Ces derniers, au nom du principe d’unité nationale, ne sont pas des collectivités territoriales autonomes dotées de la personnalité morale, mais de simples circonscriptions administratives avec une fonction purement exécutives. Le découpage est effectué en tenant compte des provinces, les plus grandes étant divisées en plusieurs département (la Bretagne en cinq, par exemple), tandis que certains départements correspondent à une province, comme la Dordogne. En revanche, toute référence au passé est exclu dans la dénomination des départements qui emprunte exclusivement à la géographie.

Les trois niveaux d’administration : département, district et commune sont liés entre eux par une tutelle hiérarchique, qui se révèle rapidement assez formelle et peu opérationnelle.

Enfin, le nouveau régime républicain innove également dans sa sémantique.
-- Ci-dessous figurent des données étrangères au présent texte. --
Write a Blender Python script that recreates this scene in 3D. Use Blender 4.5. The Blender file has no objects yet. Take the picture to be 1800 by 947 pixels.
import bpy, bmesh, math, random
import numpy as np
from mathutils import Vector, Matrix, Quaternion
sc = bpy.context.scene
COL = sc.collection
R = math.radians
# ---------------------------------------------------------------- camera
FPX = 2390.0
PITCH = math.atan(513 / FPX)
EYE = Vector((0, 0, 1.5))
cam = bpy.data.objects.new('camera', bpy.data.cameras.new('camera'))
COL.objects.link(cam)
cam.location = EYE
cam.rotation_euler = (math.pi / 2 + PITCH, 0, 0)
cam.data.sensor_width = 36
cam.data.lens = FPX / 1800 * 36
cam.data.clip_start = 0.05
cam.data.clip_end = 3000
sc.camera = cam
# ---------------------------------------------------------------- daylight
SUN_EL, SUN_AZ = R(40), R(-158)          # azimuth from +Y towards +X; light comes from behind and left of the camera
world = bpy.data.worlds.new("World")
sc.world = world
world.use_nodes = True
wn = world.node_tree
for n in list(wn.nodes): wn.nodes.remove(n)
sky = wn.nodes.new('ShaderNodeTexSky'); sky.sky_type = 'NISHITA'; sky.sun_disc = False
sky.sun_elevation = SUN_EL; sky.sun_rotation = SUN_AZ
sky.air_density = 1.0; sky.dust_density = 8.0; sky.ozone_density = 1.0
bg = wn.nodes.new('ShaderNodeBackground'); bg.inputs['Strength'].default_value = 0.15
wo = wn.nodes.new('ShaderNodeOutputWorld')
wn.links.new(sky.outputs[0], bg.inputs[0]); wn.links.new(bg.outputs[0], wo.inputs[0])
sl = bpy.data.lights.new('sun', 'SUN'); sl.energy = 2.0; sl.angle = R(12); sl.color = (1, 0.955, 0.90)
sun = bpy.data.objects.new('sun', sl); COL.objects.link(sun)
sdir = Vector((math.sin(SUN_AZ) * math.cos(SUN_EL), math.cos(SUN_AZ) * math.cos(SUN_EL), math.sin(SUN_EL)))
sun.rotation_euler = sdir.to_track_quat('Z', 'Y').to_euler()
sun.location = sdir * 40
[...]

En 1790, apparait ainsi le terme « fonctionnaire » comme désignant l’agent de l’Etat détenteur d’une portion de la puissance. A celui-ci s’adjoint un « employé », simple exécutant, surtout présent en administration centrale et successeur direct des « commis ».

Toutefois, la différence fondamentale tient au statut de l’« employé ». Celui-ci dispose en effet, de par la loi, d’un système de rémunération et d’un régime de retraite tenant à matérialiser le lien entre l’Etat et ses agents. L’employé est transformé en véritable « agent public » dans son acception moderne, il n’appartient plus au ministre, mais à l’Etat.

Pour autant, l’essentiel des commis de l’Ancien Régime vont rester en place, à l’exception des nobles exerçant les fonctions dirigeantes. Le nombre d’agents publics se stabilise bientôt autour de six cents.